Data provided:
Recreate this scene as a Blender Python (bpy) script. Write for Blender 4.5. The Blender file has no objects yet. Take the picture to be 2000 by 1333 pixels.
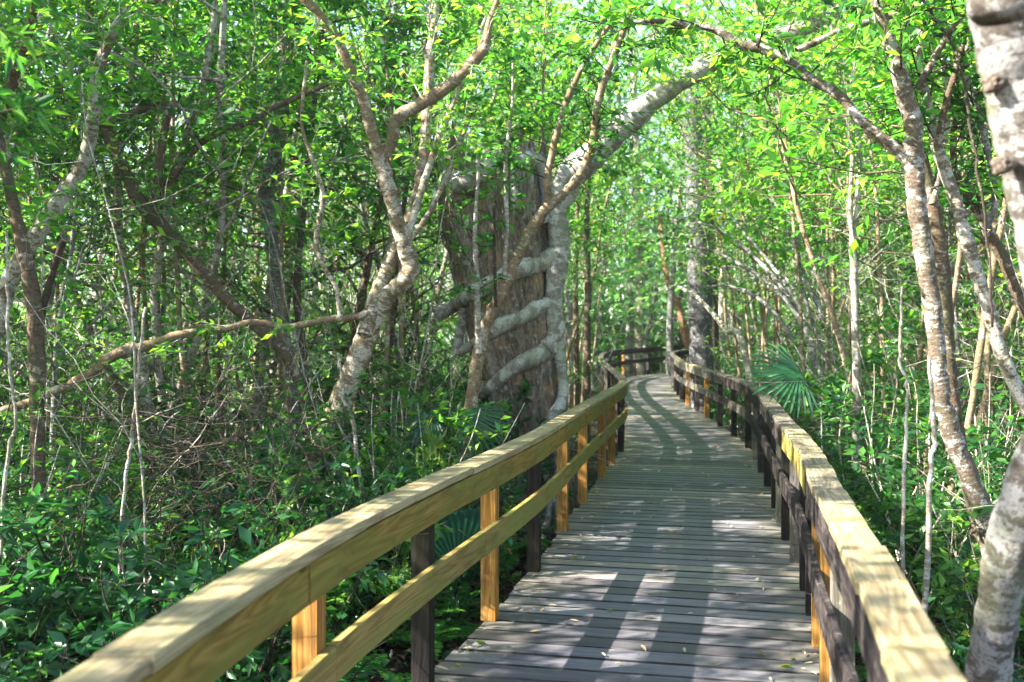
import bpy, math, random
import numpy as np

rng = np.random.default_rng(11)
random.seed(11)
C = bpy.context.scene.collection
F, H, YH = 1944.0, 1.712, 655.0      # focal length in photo pixels, eye height over the deck, horizon row
GZ = -0.45                            # forest floor below the deck


def P(px, py, d):
    return np.array([(px - 1000.0) * d / F, d, H - (py - YH) * d / F])


# ------------------------------------------------------------------ mesh building
class MB:
    def __init__(s):
        s.v = []; s.f = []; s.uv = []; s.n = 0; s.smooth = []; s.mi = []

    def add(s, v, faces, uv=None, smooth=False, mi=0):
        v = np.asarray(v, float).reshape(-1, 3)
        faces = np.asarray(faces, int)
        s.v.append(v)
        s.f.append(faces + s.n)
        k = faces.shape[0] * faces.shape[1]
        s.uv.append(np.zeros((k, 2)) if uv is None else np.asarray(uv, float).reshape(k, 2))
        s.smooth.append(np.full(faces.shape[0], smooth, bool))
        s.mi.append(np.full(faces.shape[0], mi, np.int32))
        s.n += len(v)

    def mesh(s, name, mats):
        me = bpy.data.meshes.new(name)
        V = np.concatenate(s.v) if s.v else np.zeros((0, 3))
        loops = np.concatenate([f.ravel() for f in s.f])
        tot = np.concatenate([np.full(f.shape[0], f.shape[1], np.int32) for f in s.f])
        start = np.concatenate([[0], np.cumsum(tot)[:-1]]).astype(np.int32)
        me.vertices.add(len(V)); me.vertices.foreach_set('co', V.ravel().astype(np.float32))
        me.loops.add(len(loops)); me.loops.foreach_set('vertex_index', loops.astype(np.int32))
        me.polygons.add(len(tot)); me.polygons.foreach_set('loop_start', start)
        me.polygons.foreach_set('loop_total', tot)
        me.polygons.foreach_set('use_smooth', np.concatenate(s.smooth))
        me.polygons.foreach_set('material_index', np.concatenate(s.mi))
        u = me.uv_layers.new(name='UVMap')
        u.data.foreach_set('uv', np.concatenate(s.uv).ravel().astype(np.float32))
        for m in (mats if isinstance(mats, (list, tuple)) else [mats]):
            me.materials.append(m)
        me.update(calc_edges=True)
        return me

    def build(s, name, mats, parent=None):
        return put(name, s.mesh(name, mats), parent)


def put(name, me, parent=None):
    o = bpy.data.objects.new(name, me)
    C.objects.link(o)
    if parent is not None:
        o.parent = parent
    return o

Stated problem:
Exactly reproduce the run of lines from the start of the listing through the line with "import numpy as np", inclusive; pictures are not copied.

Written reply:
Recreate this scene as a Blender Python (bpy) script. Write for Blender 4.5. The Blender file has no objects yet. Take the picture to be 2000 by 1333 pixels.
import bpy, math, random
import numpy as np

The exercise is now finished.